Required task: Using the data below, determine the number of lines that include the string "objects". Write only that number.

::: Data provided

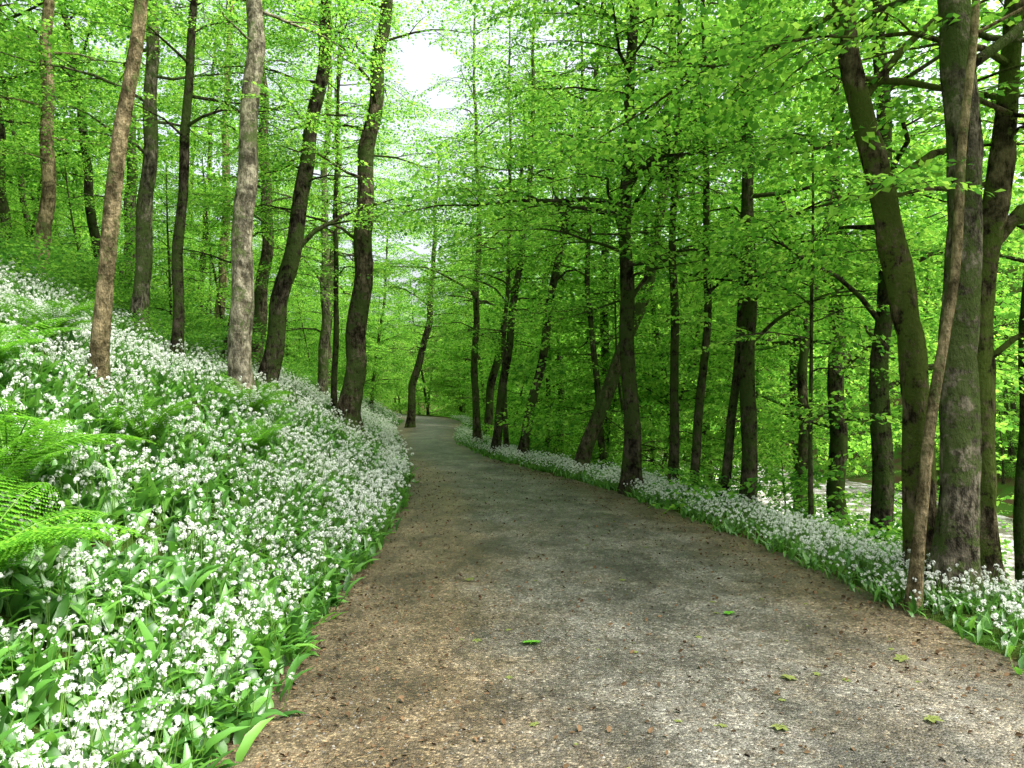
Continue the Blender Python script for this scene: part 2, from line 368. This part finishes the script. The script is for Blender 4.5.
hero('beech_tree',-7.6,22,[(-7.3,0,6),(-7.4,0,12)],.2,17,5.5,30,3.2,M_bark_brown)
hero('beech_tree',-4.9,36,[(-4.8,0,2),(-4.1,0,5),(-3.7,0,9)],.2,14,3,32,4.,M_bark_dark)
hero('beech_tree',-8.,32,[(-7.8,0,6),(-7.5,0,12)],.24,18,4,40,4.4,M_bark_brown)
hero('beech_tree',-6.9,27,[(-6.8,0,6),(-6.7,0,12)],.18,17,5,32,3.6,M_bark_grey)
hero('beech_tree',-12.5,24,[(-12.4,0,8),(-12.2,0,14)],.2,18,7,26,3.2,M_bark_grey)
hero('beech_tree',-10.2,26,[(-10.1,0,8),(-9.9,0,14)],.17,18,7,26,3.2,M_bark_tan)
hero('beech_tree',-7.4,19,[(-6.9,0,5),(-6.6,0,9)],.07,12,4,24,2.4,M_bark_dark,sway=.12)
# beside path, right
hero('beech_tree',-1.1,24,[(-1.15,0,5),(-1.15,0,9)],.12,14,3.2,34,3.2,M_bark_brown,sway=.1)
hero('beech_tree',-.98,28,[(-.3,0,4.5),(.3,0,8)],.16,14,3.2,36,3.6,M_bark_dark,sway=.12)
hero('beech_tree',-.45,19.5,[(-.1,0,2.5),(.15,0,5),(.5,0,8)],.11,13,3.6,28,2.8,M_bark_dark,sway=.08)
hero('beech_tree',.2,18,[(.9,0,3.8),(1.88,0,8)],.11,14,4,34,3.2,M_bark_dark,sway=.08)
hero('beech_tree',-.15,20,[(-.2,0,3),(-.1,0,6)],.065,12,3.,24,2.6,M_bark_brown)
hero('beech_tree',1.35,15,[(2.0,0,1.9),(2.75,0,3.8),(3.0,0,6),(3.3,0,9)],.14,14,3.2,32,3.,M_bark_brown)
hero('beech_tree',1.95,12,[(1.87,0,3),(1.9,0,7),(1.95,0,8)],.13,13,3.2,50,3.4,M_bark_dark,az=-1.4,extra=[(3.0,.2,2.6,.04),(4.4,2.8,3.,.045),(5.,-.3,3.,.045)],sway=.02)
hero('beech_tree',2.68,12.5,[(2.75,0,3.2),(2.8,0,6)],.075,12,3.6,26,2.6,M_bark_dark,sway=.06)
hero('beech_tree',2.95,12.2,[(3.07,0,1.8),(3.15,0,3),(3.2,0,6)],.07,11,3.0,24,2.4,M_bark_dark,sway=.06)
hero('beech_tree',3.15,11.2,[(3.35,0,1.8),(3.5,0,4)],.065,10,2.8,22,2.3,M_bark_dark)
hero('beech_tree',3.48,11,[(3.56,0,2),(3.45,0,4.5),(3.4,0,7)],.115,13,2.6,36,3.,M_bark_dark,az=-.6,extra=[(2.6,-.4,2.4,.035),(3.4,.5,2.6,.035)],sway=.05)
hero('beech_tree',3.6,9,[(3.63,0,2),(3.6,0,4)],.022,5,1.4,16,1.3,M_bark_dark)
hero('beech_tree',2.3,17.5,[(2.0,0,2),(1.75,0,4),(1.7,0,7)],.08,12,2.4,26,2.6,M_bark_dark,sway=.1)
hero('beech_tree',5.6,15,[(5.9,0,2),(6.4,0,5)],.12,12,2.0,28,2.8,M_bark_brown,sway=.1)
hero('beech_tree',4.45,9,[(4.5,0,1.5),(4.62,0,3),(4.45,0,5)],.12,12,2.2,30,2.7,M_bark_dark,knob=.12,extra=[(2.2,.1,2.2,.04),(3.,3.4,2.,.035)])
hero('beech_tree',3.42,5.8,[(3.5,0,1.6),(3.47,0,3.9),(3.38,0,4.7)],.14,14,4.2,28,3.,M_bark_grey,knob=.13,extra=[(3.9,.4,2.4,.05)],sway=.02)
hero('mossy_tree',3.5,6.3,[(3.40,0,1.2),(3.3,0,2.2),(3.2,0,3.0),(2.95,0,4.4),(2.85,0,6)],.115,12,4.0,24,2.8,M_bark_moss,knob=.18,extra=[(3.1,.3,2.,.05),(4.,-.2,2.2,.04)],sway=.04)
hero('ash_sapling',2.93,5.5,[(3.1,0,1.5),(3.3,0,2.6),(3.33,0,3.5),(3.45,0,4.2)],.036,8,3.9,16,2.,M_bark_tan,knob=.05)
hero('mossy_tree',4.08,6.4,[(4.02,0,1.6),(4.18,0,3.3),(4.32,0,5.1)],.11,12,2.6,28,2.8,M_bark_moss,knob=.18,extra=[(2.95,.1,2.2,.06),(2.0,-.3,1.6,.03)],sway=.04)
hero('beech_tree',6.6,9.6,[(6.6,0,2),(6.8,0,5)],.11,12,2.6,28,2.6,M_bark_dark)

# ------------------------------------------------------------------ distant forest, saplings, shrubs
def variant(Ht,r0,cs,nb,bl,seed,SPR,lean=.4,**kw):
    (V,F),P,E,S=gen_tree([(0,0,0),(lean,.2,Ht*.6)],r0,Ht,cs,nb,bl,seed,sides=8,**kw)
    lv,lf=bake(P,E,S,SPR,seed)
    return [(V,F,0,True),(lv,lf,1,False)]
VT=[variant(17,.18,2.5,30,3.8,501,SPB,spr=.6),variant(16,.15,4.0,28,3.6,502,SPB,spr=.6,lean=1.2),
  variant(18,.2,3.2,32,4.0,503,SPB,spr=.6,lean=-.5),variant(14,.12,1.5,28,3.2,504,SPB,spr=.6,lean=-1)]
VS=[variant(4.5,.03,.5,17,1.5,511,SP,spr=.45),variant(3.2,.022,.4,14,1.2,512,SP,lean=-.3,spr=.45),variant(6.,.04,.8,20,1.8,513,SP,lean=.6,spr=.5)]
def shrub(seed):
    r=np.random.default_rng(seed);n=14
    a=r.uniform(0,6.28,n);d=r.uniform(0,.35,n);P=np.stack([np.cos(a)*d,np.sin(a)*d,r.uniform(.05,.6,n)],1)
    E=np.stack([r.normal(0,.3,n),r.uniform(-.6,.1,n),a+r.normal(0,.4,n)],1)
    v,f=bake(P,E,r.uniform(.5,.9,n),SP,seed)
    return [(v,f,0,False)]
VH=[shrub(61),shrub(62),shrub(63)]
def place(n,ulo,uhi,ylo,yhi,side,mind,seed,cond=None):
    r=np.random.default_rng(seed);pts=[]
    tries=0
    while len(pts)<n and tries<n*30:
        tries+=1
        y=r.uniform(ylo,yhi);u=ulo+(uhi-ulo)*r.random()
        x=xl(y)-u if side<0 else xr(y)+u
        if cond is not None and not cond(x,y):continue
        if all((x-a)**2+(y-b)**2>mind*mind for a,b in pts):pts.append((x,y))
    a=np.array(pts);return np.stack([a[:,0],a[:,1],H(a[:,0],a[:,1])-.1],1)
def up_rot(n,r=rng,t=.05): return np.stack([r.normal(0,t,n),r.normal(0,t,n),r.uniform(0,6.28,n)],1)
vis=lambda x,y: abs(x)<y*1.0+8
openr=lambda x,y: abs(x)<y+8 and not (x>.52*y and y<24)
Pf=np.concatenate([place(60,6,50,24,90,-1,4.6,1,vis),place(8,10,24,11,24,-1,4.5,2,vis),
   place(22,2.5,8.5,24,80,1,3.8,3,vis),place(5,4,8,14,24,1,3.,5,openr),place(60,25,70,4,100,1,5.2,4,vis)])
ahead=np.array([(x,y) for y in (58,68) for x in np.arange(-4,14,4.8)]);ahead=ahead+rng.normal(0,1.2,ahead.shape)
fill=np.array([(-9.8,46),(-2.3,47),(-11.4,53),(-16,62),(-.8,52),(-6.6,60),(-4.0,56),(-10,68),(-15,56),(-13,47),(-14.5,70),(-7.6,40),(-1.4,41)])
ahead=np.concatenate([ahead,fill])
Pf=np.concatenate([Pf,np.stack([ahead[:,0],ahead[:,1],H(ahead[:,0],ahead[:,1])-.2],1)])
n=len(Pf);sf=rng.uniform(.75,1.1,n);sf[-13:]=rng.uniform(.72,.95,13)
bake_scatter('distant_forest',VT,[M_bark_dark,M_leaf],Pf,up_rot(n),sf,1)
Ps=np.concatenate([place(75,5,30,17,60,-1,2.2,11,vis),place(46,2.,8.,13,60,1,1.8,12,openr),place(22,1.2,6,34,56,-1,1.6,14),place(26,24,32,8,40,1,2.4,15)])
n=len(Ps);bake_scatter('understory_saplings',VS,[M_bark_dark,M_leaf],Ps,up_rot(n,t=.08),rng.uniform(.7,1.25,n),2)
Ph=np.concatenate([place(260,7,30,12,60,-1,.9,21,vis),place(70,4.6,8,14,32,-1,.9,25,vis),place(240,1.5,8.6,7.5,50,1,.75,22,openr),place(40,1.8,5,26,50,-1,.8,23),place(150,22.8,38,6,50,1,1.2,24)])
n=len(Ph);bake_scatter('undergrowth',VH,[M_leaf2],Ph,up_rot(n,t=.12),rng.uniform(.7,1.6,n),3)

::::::
::: Data provided

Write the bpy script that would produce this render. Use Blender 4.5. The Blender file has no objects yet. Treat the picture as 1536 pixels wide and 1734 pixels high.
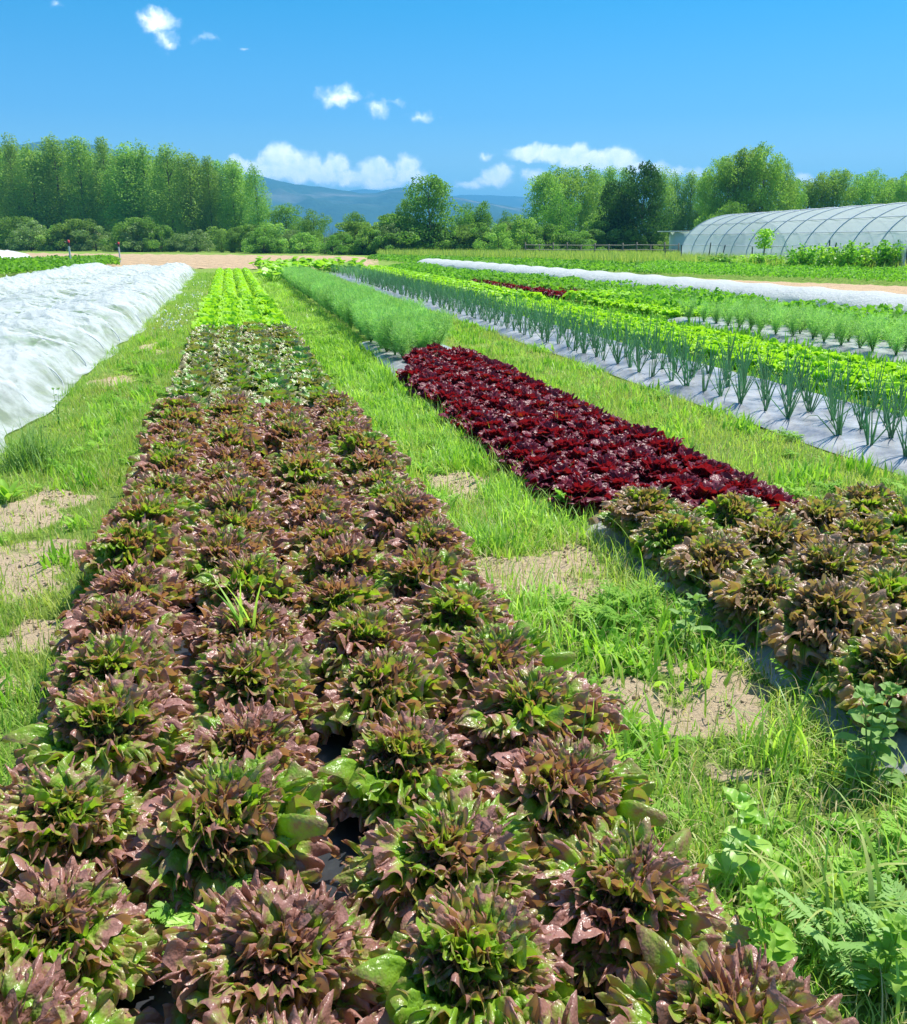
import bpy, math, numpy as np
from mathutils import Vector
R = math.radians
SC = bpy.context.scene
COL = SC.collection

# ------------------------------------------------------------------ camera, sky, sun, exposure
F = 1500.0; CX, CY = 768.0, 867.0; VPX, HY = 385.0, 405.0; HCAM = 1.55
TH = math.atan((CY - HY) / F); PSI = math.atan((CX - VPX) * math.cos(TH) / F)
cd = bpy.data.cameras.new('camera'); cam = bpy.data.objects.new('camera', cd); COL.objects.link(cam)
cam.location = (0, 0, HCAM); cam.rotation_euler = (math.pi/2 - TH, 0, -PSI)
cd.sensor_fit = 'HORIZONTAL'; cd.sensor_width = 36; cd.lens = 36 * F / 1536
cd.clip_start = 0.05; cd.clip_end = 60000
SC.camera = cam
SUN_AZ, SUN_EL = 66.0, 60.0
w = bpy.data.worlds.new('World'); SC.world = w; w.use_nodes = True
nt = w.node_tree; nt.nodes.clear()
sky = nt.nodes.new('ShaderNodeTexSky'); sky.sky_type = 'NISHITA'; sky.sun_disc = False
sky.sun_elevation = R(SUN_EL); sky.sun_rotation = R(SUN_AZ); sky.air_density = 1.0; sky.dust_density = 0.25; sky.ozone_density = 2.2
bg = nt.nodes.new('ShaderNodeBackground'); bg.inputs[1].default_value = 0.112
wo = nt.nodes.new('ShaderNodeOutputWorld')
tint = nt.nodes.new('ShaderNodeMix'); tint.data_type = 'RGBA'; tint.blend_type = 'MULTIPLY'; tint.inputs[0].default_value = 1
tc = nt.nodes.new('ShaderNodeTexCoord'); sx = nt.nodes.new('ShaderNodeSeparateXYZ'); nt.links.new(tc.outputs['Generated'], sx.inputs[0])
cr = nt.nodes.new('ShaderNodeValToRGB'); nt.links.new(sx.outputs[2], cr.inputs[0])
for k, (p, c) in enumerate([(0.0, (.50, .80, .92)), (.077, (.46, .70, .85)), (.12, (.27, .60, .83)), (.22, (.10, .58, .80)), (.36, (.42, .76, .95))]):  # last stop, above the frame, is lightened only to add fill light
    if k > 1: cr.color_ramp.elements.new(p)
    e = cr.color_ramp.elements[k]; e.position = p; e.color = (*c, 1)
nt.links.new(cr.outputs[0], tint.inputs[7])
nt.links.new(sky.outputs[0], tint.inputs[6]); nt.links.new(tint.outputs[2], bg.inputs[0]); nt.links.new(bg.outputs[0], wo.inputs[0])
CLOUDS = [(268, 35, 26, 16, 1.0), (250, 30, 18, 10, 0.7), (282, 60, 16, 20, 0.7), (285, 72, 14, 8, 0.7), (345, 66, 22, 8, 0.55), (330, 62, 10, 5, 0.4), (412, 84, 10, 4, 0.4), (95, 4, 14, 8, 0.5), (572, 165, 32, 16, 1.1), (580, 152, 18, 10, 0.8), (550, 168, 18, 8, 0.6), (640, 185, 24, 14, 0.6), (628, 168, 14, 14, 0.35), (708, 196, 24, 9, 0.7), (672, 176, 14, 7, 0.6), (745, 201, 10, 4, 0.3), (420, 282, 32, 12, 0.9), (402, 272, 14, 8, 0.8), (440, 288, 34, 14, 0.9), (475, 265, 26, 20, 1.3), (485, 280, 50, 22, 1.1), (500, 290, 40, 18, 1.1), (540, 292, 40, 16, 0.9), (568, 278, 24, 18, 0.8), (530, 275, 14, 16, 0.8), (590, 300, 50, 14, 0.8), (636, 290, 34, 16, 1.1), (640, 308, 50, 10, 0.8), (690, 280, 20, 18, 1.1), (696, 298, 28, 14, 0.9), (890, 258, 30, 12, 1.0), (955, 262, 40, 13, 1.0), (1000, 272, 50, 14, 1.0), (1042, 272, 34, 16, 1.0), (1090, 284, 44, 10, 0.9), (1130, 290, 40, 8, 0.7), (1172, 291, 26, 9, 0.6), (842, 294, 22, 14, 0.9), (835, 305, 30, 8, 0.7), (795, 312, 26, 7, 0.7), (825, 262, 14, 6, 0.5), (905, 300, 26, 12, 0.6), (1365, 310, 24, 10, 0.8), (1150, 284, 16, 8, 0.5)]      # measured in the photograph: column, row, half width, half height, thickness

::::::
::: Data provided

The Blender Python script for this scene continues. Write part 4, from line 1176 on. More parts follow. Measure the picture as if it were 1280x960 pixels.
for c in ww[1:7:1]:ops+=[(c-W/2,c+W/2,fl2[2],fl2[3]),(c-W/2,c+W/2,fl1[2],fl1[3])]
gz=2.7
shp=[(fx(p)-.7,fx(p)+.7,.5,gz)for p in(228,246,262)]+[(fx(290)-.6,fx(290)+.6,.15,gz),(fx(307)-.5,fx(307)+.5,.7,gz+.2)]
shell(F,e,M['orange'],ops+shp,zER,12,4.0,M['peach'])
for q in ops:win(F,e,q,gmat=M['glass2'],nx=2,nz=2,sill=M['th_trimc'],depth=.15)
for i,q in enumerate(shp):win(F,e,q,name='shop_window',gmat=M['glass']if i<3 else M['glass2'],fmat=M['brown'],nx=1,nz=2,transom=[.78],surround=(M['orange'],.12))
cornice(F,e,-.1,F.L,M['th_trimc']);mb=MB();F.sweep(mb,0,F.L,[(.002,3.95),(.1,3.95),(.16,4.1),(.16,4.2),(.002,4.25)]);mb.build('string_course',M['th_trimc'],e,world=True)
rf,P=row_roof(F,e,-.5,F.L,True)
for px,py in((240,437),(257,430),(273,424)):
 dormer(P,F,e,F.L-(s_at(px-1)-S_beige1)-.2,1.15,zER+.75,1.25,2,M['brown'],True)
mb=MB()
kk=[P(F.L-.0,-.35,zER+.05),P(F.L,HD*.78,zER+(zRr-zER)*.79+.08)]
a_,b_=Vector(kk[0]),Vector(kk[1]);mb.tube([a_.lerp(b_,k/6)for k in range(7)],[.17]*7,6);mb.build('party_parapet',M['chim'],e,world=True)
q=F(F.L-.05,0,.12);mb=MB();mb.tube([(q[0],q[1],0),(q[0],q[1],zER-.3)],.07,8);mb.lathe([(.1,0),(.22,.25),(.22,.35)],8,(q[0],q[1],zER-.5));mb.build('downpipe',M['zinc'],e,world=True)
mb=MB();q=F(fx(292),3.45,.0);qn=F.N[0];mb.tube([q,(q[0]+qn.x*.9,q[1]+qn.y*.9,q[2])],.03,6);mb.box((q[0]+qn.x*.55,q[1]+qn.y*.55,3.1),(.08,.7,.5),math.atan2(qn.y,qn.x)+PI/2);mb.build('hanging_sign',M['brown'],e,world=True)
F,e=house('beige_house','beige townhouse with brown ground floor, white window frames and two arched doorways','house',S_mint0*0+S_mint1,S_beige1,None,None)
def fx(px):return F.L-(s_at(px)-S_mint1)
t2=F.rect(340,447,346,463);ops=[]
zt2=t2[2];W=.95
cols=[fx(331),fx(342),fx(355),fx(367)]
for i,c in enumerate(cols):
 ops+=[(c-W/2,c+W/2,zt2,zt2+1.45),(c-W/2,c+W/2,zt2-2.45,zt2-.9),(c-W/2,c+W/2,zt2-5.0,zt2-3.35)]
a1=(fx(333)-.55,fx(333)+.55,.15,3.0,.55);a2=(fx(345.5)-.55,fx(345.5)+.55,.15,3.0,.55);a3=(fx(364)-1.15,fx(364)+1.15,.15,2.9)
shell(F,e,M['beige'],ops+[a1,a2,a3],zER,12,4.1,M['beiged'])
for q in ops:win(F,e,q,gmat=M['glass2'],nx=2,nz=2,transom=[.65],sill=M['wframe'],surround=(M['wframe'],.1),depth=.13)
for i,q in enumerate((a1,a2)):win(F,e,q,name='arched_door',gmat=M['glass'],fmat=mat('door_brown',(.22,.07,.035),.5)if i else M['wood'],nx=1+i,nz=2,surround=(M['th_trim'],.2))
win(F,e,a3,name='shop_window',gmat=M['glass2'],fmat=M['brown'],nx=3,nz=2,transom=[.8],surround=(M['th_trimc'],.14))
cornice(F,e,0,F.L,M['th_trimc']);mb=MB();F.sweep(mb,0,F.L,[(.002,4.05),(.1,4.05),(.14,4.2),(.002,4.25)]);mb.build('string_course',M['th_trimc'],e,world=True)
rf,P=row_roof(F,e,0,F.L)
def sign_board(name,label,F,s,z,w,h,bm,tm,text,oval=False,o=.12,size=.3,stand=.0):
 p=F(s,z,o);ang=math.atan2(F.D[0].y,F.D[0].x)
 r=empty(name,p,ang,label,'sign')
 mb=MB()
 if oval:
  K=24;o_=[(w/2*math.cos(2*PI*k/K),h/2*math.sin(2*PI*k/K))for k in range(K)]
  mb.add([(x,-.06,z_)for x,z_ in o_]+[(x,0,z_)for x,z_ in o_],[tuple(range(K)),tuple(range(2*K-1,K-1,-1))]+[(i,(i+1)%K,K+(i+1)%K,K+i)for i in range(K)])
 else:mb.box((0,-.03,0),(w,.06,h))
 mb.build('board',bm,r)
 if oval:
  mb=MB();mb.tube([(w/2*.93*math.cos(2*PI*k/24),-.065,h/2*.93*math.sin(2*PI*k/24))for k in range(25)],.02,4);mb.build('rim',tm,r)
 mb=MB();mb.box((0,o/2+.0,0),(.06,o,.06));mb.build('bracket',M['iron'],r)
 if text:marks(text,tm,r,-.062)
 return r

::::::

The completed task: 2